The younger Buttelmann said his father was also smart and frugal, earning his real estate license and investing in homes while still in the service. He often put his boys to work as laborers during renovations.

He was an affectionate father who lovingly called him “Kenter” and would regularly take him and his brother, Kurt, to church on Sundays. They would barbecue by the beach and he taught his sons to surf.

“He loved the water, and for me, being raised in Hawaii was the greatest life experience anybody could have,” Kent Buttelmann, 61, said.

When he took off for Vietnam, his boys stayed with family friends. The sons were concerned for their father, but he had taught them to be independent. They made their own breakfast and washed their own clothes even after he returned home from his tours.

“That’s probably the biggest takeaway from my father; the sacrifices he made not only for his country but to raise two boys by himself and to also serve in the Vietnam War two times,” Kent Buttelmann said.

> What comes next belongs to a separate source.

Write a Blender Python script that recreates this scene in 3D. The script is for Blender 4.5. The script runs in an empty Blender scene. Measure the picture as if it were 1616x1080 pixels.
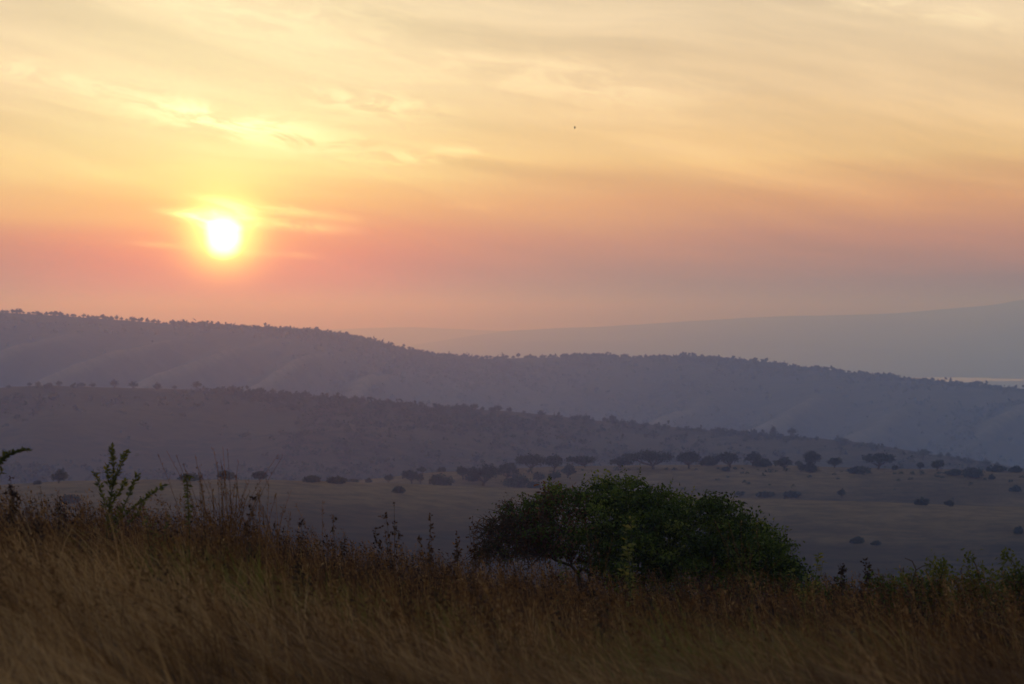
import bpy, math, random
import numpy as np
from mathutils import Vector

random.seed(7)
RNG = np.random.default_rng(7)
sc = bpy.context.scene
col = sc.collection

# ------------------------------------------------------------------ camera
# the photographer stands on a hill 260 m above the lake; +Y is the view direction
EYE = 260.0
F = 5750.0            # focal length in photo pixels (1616 wide) : a 128 mm lens
CX, HY = 808.0, 500.0  # photo column of the view axis, photo row of eye level
cam_d = bpy.data.cameras.new('camera')
cam_d.sensor_width = 36.0
cam_d.lens = 36.0 * F / 1616.0
cam_d.clip_start = 0.5
cam_d.clip_end = 120000.0
cam_d.dof.use_dof = True
cam_d.dof.focus_distance = 75.0
cam_d.dof.aperture_fstop = 5.0
cam = bpy.data.objects.new('camera', cam_d)
col.objects.link(cam)
cam.location = (0, 0, EYE)
cam.rotation_euler = (math.radians(90) - math.atan((540 - HY) / F), 0, 0)
sc.camera = cam

# ------------------------------------------------------------------ sun direction
SUN_AZ = math.atan((353 - CX) / F)          # negative : left of the view axis
SUN_EL = math.atan((HY - 379) / F)
S = Vector((math.sin(SUN_AZ) * math.cos(SUN_EL), math.cos(SUN_AZ) * math.cos(SUN_EL), math.sin(SUN_EL)))

# ------------------------------------------------------------------ world : hazy dawn sky
world = bpy.data.worlds.new('World')
sc.world = world
world.use_nodes = True
nt = world.node_tree
for n in list(nt.nodes):
    nt.nodes.remove(n)


class X:
    """tiny expression builder over shader math nodes"""
    tree = None

    def __init__(self, s):
        self.s = s

    @staticmethod
    def op(kind, *a, clamp=False):
        n = X.tree.nodes.new('ShaderNodeMath')
        n.operation = kind
        n.use_clamp = clamp
        for i, v in enumerate(a):
            if isinstance(v, X):
                X.tree.links.new(v.s, n.inputs[i])
            else:
                n.inputs[i].default_value = v
        return X(n.outputs[0])

    def __add__(self, o): return X.op('ADD', self, o)
    def __radd__(self, o): return X.op('ADD', o, self)
    def __sub__(self, o): return X.op('SUBTRACT', self, o)
    def __rsub__(self, o): return X.op('SUBTRACT', o, self)
    def __mul__(self, o): return X.op('MULTIPLY', self, o)
    def __rmul__(self, o): return X.op('MULTIPLY', o, self)
    def __truediv__(self, o): return X.op('DIVIDE', self, o)
    def __pow__(self, o): return X.op('POWER', self, o)
    def exp(self): return X.op('EXPONENT', self)
    def clamp(self): return X.op('ADD', self, 0.0, clamp=True)


def smooth(x, a, b):
    n = X.tree.nodes.new('ShaderNodeMapRange')
    n.interpolation_type = 'SMOOTHSTEP'
    X.tree.links.new(x.s, n.inputs['Value'])
    n.inputs['From Min'].default_value = a
    n.inputs['From Max'].default_value = b
    return X(n.outputs['Result'])


def combine(x, y, z):
    n = X.tree.nodes.new('ShaderNodeCombineXYZ')
    for i, v in enumerate((x, y, z)):
        if isinstance(v, X):
            X.tree.links.new(v.s, n.inputs[i])
        else:
            n.inputs[i].default_value = v
    return n.outputs[0]


def noise(vec, scale=1.0, detail=3.0, rough=0.5, dist=0.0):
    n = X.tree.nodes.new('ShaderNodeTexNoise')
    X.tree.links.new(vec, n.inputs['Vector'])
    n.inputs['Scale'].default_value = scale
    n.inputs['Detail'].default_value = detail
    n.inputs['Roughness'].default_value = rough
    n.inputs['Distortion'].default_value = dist
    return X(n.outputs['Fac'])


def ramp(fac, stops, interp='LINEAR'):
    n = X.tree.nodes.new('ShaderNodeValToRGB')
    X.tree.links.new(fac.s, n.inputs[0])
    cr = n.color_ramp
    cr.interpolation = interp
    while len(cr.elements) < len(stops):
        cr.elements.new(0.5)
    for e, (p, c) in zip(cr.elements, stops):
        e.position = p
        e.color = (c[0], c[1], c[2], 1)
    return n.outputs['Color']


def mixc(fac, a, b, kind='MIX'):
    n = X.tree.nodes.new('ShaderNodeMix')
    n.data_type = 'RGBA'
    n.blend_type = kind
    n.clamp_factor = True
    for sock, v in ((n.inputs[0], fac), (n.inputs[6], a), (n.inputs[7], b)):
        if isinstance(v, X):
            X.tree.links.new(v.s, sock)
        elif isinstance(v, (int, float)):
            sock.default_value = v
        elif isinstance(v, tuple):
            sock.default_value = (*v, 1)
        else:
            X.tree.links.new(v, sock)
    return n.outputs[2]


def srgb(r, g, b):
    f = lambda c: ((c / 255 + 0.055) / 1.055) ** 2.4 if c > 10 else c / 255 / 12.92
    return (f(r), f(g), f(b))


X.tree = nt
tc = nt.nodes.new('ShaderNodeTexCoord')
nrm = nt.nodes.new('ShaderNodeVectorMath'); nrm.operation = 'NORMALIZE'
nt.links.new(tc.outputs['Generated'], nrm.inputs[0])
sep = nt.nodes.new('ShaderNodeSeparateXYZ')
nt.links.new(nrm.outputs[0], sep.inputs[0])
dx, dy, dz = X(sep.outputs[0]), X(sep.outputs[1]), X(sep.outputs[2])
DEG = 180 / math.pi
el = X.op('ARCSINE', dz) * DEG                       # elevation in degrees
az = X.op('ARCTAN2', dx, dy) * DEG                   # azimuth from the view axis, right positive
daz = az - math.degrees(SUN_AZ)
de = el - math.degrees(SUN_EL)
dot = nt.nodes.new('ShaderNodeVectorMath'); dot.operation = 'DOT_PRODUCT'
nt.links.new(nrm.outputs[0], dot.inputs[0]); dot.inputs[1].default_value = S
sd = X.op('ARCCOSINE', X(dot.outputs['Value']).clamp()) * DEG   # degrees from the sun (front half)

# slow streaks that slant down to the right, as high thin cloud
warp = noise(combine(az * 0.10, el * 0.35, 3.1), 1.0, 2.0)
q = el + az * 0.17 + (warp - 0.5) * 1.6
st1 = noise(combine(az * 0.10, q * 0.95, 0.0), 1.0, 4.0, 0.5)
st2 = noise(combine(az * 0.22 + 9.0, (q + (st1 - 0.5)) * 2.6, 5.0), 1.0, 5.0, 0.55)
low = noise(combine(az * 0.07, el * 2.2, 8.0), 1.0, 3.0, 0.5)

# colour by height above the horizon, far from the sun and under the sun
elw = (el / 12.0 + (low - 0.5) * 0.035 + (st1 - 0.5) * 0.085).clamp()
stops_far = [(0.00, srgb(116, 102, 98)), (0.05, srgb(152, 116, 96)), (0.10, srgb(202, 143, 102)),
             (0.15, srgb(232, 172, 106)), (0.21, srgb(252, 210, 142)), (0.29, srgb(248, 216, 170)),
             (0.40, srgb(238, 214, 178)), (0.62, srgb(214, 202, 178)), (1.0, srgb(170, 174, 172))]
stops_sun = [(0.00, srgb(194, 74, 48)), (0.04, srgb(226, 88, 40)), (0.075, srgb(246, 116, 44)),
             (0.11, srgb(250, 140, 56)), (0.15, srgb(252, 186, 88)), (0.19, srgb(254, 226, 142)), (0.23, srgb(254, 232, 170)),
             (0.30, srgb(253, 231, 182)), (0.42, srgb(250, 228, 186)), (0.62, srgb(222, 208, 182)), (1.0, srgb(172, 175, 172))]
c_far = ramp(elw, stops_far)
c_sun = ramp(elw, stops_sun)
wsun = ((daz * daz) / -12.0).exp()
base = mixc(wsun, c_far, c_sun)

# cloud light : brighter and darker streaks, strongest above the sun
hi = smooth(el, 1.2, 2.6)
nearsun = (sd / -2.6).exp()
streak = (smooth(st2, 0.36, 0.66) - 0.5) * hi * 0.08 + (smooth(st1, 0.35, 0.68) - 0.5) * hi * 0.20
mul = 1.0 + streak


def wisp(px, py, wx, wy, slope, amp):
    a0 = math.degrees(math.atan((px - CX) / F)); e0 = math.degrees(math.atan((HY - py) / F))
    ua = az - a0
    ue = (el - e0) + ua * slope
    g = ((ua * ua * (1 / wx ** 2) + ue * ue * (1 / wy ** 2)) * -1.0).exp()
    return g * amp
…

“The risk he took leaving us and never seeing us again was probably the most impactful thing I think he’s ever done. It helped mold me as a man.”

With his sons and his wife, Henry Buttelmann is survived by his eight grandchildren and four great-grandchildren.

A memorial service has been set for Oct. 11 at the Abraham Lincoln National Cemetery in Elwood, Illinois.

This article was updated to correct the award Buttlemann received for his service.